A revanche da cultura brasileira
Mais uma vez o bloco “Família Unida” entrou em ação e, em pouco tempo, começamos a receber as encomendas. O pai da Rafa mandou vários livros do Monteiro Lobato e gibis da turma da Mônica, minha mãe mandou Cecília Meirelles, Ziraldo, Ruth Rocha e Maria Clara Machado. Minha irmã mandou filmes como Tainá e O Castelo Rá-Tim-Bum. E eu já tinha trazido o CD de Os Saltimbancos e A Arca de Noé I e II. A munição estava pronta!
Com a leitura dos livros em português, o vocabulário dela expandiu, nós duas nos divertimos e eu sosseguei. Tinha certeza que o Brasil, de uma forma ou de outra, nunca ia sair de dentro da gente. Mas e o Pedro Álvares Cabral e a descoberta do Brasil? E o hino nacional?
Na primeira oportunidade que as crianças tiveram de escolher um país para fazer e apresentar um trabalho escolar a respeito dele, a Rafa logicamente escolheu o Brasil. Aprendeu direitinho sobre a capital do país, soube justificar as cores na bandeira nacional e outras coisas relevantes que explicou aos colegas. Fizemos brigadeiro e a supermãe aqui foi atrás de guaraná para levar no dia da apresentação. Sucesso total!
Tivemos muita sorte durante a escola primária, pois, num ano, a escola organizou uma apresentação de capoeira, num outro ano resolveu fazer um bloco de carnaval e a Copa do Mundo no Brasil foi exatamente durante o último ano da Rafa lá. Parecia que o universo estava a nosso favor: qualquer desculpa servia para falar do Brasil e isso foi superútil para nós duas. Ser brasileiras estava em alta!

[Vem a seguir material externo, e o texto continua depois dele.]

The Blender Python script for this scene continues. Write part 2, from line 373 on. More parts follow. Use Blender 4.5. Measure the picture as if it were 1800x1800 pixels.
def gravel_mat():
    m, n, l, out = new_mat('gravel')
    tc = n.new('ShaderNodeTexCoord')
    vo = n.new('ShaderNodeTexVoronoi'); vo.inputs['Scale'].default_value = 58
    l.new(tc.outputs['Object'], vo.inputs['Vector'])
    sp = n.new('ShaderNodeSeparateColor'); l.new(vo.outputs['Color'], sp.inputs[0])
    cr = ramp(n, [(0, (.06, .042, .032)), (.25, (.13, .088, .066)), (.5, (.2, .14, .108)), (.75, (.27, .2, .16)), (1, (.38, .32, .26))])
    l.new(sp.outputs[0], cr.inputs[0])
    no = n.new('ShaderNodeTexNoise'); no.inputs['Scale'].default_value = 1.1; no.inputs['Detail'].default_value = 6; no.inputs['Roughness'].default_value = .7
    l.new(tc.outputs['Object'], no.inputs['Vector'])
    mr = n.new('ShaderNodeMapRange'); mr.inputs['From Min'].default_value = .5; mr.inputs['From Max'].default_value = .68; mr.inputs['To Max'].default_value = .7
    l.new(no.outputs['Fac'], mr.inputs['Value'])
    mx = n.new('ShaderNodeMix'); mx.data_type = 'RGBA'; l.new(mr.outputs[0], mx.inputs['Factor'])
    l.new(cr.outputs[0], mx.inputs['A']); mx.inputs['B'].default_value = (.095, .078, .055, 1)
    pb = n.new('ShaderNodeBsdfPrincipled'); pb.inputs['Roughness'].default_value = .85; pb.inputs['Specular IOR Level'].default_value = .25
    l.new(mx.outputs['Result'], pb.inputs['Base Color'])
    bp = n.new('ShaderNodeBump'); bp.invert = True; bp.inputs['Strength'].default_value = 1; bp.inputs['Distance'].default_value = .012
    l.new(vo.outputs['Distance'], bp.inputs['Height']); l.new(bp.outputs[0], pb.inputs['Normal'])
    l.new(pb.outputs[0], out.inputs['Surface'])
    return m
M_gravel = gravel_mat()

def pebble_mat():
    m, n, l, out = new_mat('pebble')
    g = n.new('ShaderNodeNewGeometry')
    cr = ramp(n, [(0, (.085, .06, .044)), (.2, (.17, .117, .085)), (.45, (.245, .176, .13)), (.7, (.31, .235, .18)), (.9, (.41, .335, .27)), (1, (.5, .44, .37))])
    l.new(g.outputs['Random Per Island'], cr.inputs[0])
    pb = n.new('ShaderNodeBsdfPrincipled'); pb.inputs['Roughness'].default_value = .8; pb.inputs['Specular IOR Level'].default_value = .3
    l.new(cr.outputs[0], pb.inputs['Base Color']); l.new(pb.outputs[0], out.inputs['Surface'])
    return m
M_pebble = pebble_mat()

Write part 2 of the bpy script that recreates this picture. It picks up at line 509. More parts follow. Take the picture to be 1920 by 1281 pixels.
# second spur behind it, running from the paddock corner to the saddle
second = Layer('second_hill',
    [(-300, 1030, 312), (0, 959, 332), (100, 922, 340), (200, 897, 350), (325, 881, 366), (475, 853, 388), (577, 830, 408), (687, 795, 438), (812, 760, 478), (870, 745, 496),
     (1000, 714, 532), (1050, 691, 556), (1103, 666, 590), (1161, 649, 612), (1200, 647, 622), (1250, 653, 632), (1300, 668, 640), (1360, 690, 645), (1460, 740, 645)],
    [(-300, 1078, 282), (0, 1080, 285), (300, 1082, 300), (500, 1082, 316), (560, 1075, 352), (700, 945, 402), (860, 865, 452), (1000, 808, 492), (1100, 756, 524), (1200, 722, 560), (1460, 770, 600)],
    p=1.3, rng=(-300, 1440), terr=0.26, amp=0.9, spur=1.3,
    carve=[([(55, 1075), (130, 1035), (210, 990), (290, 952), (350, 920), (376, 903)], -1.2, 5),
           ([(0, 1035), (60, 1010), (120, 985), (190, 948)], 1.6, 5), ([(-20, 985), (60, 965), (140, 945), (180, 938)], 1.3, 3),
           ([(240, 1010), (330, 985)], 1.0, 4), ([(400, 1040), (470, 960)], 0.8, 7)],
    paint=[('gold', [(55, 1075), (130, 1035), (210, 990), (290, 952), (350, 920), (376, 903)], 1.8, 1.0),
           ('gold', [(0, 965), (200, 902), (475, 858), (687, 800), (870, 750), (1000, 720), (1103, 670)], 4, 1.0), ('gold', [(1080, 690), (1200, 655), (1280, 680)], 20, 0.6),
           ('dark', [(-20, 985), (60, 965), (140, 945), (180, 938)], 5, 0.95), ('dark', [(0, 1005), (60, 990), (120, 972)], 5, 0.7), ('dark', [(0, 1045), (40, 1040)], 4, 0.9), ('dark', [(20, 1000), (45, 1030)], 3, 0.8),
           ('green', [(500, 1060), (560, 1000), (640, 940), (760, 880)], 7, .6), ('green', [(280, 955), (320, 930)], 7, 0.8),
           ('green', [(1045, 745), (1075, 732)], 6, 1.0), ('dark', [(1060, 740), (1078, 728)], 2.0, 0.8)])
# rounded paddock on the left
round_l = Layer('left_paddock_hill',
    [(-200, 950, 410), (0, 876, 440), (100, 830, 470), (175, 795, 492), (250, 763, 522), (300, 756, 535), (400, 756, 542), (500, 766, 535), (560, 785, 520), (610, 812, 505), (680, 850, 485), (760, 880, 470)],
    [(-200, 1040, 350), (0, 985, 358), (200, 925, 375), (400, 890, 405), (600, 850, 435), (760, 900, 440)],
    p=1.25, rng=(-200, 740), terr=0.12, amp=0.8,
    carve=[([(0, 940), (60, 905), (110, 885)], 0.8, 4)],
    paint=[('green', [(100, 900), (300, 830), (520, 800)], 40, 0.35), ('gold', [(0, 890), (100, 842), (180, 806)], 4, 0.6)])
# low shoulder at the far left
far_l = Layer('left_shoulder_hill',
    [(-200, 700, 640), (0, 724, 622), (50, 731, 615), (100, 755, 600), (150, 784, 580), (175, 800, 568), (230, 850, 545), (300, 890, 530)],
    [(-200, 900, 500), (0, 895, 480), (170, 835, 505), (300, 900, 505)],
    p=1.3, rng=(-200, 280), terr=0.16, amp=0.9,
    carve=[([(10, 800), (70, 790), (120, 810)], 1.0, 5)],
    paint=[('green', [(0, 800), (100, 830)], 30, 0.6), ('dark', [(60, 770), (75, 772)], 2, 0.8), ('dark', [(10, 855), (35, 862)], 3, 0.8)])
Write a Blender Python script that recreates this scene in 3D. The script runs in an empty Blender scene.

Minha experiência mostrou que, mesmo morando fora do Brasil, ainda dá para manter a brasileirice das nossas crianças. A gente tem que dar um empurrão, mas lá na frente percebe que tudo valeu a pena. Ok, sei que vai ser difícil minha filha saber de cor o hino nacional, mas hoje, quando vejo minha filha adolescente ouvindo música brasileira que eu apresentei pra ela, meu coração se aquece.